Malmö to bring in reinforcements from Norway and Denmark ahead of Eurovision

The Swedish Eurovision host city Malmö on Wednesday promised heightened security for this year's song contest, which faces protests over Israel's participation during the war in Gaza.

Malmö to bring in reinforcements from Norway and Denmark ahead of Eurovision

Authorities vowed “visible” measures including police with submachine guns and reinforcements from Denmark and Norway around the event, ending with the final on May 11th.

Normally associated with rhinestones and kitsch, this year the competition has become a more controversial affair as critics have called for Israel to be banned from competing, with the war in Gaza entering its seventh month.

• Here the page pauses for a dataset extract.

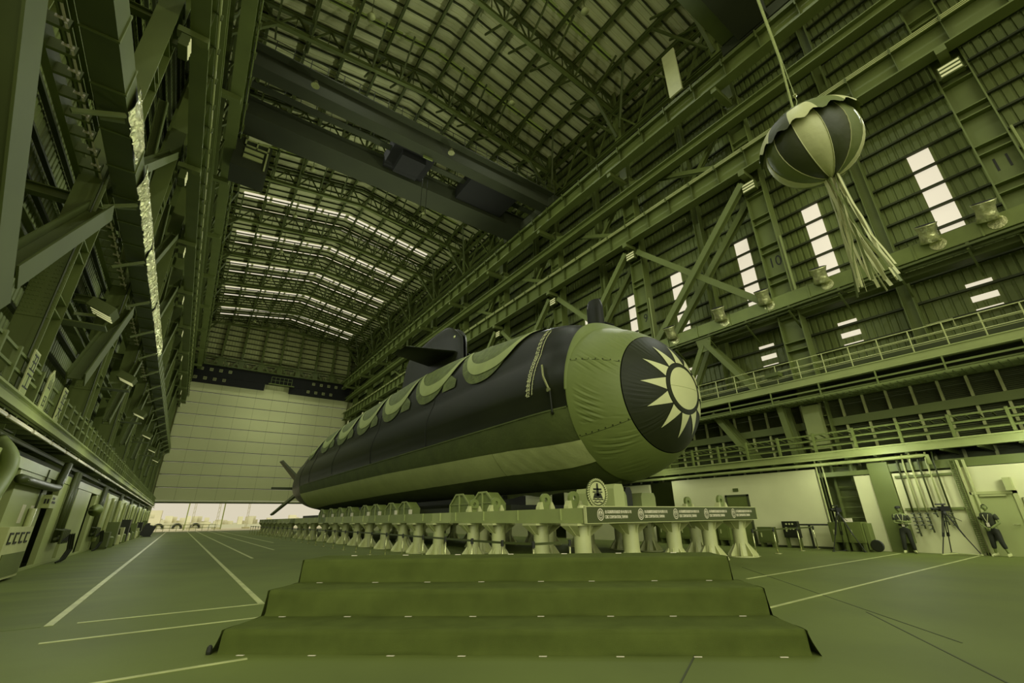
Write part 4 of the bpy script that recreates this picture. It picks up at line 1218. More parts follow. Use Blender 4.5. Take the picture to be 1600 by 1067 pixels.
# ================================================================== PYLONS AND PLATFORM
PYL = 9.7; PYR = 18.2
YPY = [10.15, 12.05, 14.55, 16.35, 19.4, 21.6, 23.55, 26.15, 28.9, 31.2, 33.9, 36.4, 39.6, 43.5, 46.5, 49.0, 53.5, 56.0, 58.7, 61.5, 64.5, 67.5, 70.5, 73.5]
def pylon(x, y, lab, grp):
    t = empty('support_pylon', (x, y, 0), lab, 'pylon', grp)
    b = MB(); b.lathe([(.25, 0), (.25, 1.33)], (x, y, 0), 22); sharp(b.build('column', M['pylon'], t, True))
    b = MB(); b.box(x - .5, x + .5, y - .36, y + .36, 1.27, 1.33)
    for a in range(4):
        c, s_ = math.cos(a * PI / 2), math.sin(a * PI / 2)
        pr = [(.24, 1.27), (.24, .98), (.52 if a % 2 == 0 else .36, 1.27)]
        vs = [(x + c * r - s_ * w, y + s_ * r + c * w, z) for w in (-.02, .02) for r, z in pr]
        b.add(vs, [(0, 1, 2), (5, 4, 3), (0, 3, 4, 1), (1, 4, 5, 2), (2, 5, 3, 0)])
    for sx in (-1, 1):
        b.add([(x + sx * .5, y - .36, 1.27), (x + sx * .5, y + .36, 1.27), (x + sx * .22, y + .14, .98), (x + sx * .22, y - .14, .98)], [(0, 1, 2, 3)])
    b.build('capital', M['pylon'], t)
    b = MB(); b.lathe([(.56, 0), (.56, .035)], (x, y, 0), 22)
    for a in range(8):
        q = a * PI / 4 + PI / 8; c, s_ = math.cos(q), math.sin(q)
        pr = [(.24, .035), (.54, .035), (.54, .09), (.24, .5)]
        vs = [(x + c * r - s_ * w, y + s_ * r + c * w, z) for w in (-.018, .018) for r, z in pr]
        b.add(vs, [(0, 1, 2, 3), (7, 6, 5, 4), (0, 4, 5, 1), (1, 5, 6, 2), (2, 6, 7, 3), (3, 7, 4, 0)])
    b.lathe([(.29, .035), (.25, .45)], (x, y, 0), 12)
    b.build('flared_base', M['pylon'], t)
    return t
p0 = pylon(PYL, YPY[0], 'pale pylon at the front left corner of the platform, under the sign end', 'pylons of the left row')
for i, y in enumerate(YPY[1:]):
    copy_tree(p0, (PYL, y, 0), '%s pale pylon of the left row behind the belt posts, counted from the sign' % ORD[i + 1])
for i, y in enumerate(YPY):
    q = copy_tree(p0, (PYR, y, 0), '%s pale pylon of the right row under the platform, counted from the sign' % ORD[i]); q['group'] = 'pylons of the right row'
for i, (x, y) in enumerate(((11.85, 10.2), (14.05, 10.2), (16.2, 10.2), (12.0, 14.5), (14.2, 14.5), (12.0, 19.4), (14.0, 23.5), (12.0, 28.9), (14.0, 33.9))):
    q = copy_tree(p0, (x, y, 0), ('pylon under the sign, second from its left end', 'pylon under the sign, third from its left end', 'pylon under the sign, fourth from its left end', 'inner pylon behind the second sign pylon', 'inner pylon behind the third sign pylon',
        'inner pylon behind the fifth left-row pylon', 'inner pylon behind the seventh left-row pylon', 'inner pylon behind the ninth left-row pylon', 'inner pylon behind the eleventh left-row pylon')[i]); q['group'] = 'inner pylons under the hull'
# support beams on the rows
segs = [(9.75, 17.7, 'beam', 'front long grey beam left of the sign'), (17.75, 19.5, 'beam_pale', 'short pale beam end beyond the front long beam'), (19.55, 28.3, 'beam', 'second long grey beam under the hull'),
        (28.35, 38.6, 'beam_pale', 'pale beam under the middle of the hull'), (38.7, 40.8, 'block', 'short dark spacer beam'), (40.9, 50.2, 'beam_pale', 'pale beam before the stern'), (50.3, 52.7, 'block', 'short dark spacer beam before the stern beam'),
        (52.8, 60.2, 'beam_pale', 'pale beam under the stern'), (60.4, 75, 'block', 'last dark beam beyond the stern')]
for side, x in (('left', PYL), ('right', PYR)):
    for ya, yb, m, lab in segs:
        t = empty('support_beam', (x, (ya + yb) / 2, 1.33), '%s, on the %s pylon row' % (lab, side), 'beam', 'platform beams of the %s row' % side)
        b = MB(); b.box(x - .36, x + .36, ya, yb, 1.335, 1.42); b.build('bottom_flange', M[m], t)
        b = MB(); b.box(x - .32, x + .32, ya, yb, 1.42, 1.745); b.build('web_box', M[m], t)
        b = MB(); y = ya + .9
        while y < yb - .3: b.box(x - .37, x - .32, y, y + .03, 1.42, 1.745); y += 2.2
        if len(b.v): b.build('stiffener', M[m], t)
for y, l in ((10.2, 'front cross beam behind the sign'), (12.2, 'cross beam under the bow posts'), (14.5, 'second cross beam under the bow'), (19.4, 'third cross beam under the hull'), (26.1, 'fourth cross beam under the hull'), (33.9, 'fifth cross beam under the hull'), (43.5, 'sixth cross beam under the hull'), (53.5, 'seventh cross beam near the stern')):
    b = MB(); b.box(PYL + .37, PYR - .37, y - .3, y + .3, 1.335, 1.74); tag(b.build('cross_beam', M['block']), l, 'beam', 'cross beams of the platform')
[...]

Sweden’s third largest city, Malmö is home to over 360,000 inhabitants spanning 186 nationalities, and a large part of the country’s population is of Palestinian origin.

At least half a dozen applications have been filed for demonstration permits to protest the Israeli presence at the competition, which is organised by the European Broadcasting Union (EBU) together with Sweden’s public broadcaster SVT.

City authorities say the situation is under control.

“For the various events linked to Eurovision, security measures will be clearly visible,” the city’s security director, Per-Erik Ebbestahl, told a press conference.

Security checks will be stepped up, in particular for access to the various sites, where bags will mostly be prohibited, he said.

The police presence will also be strengthened, with reinforcements coming from Norway and Denmark, and officers will be more heavily armed than normal.

“There will be a lot of police in Malmö this time, with their usual armament, but also with heavier weapons” including submachine guns, said Petra Stenkula, chief of Malmö police.

“We are not used to seeing them in Sweden and Malmö,” Stenkula said.

The executive producer of the event for SVT, Ebba Adielsson, told AFP the security plan was “extremely stable”.

“Now what scares me the most is that people are too afraid” to participate in the event, she continued.

More than 100,000 visitors are expected to come to Malmö in the week leading up to the event.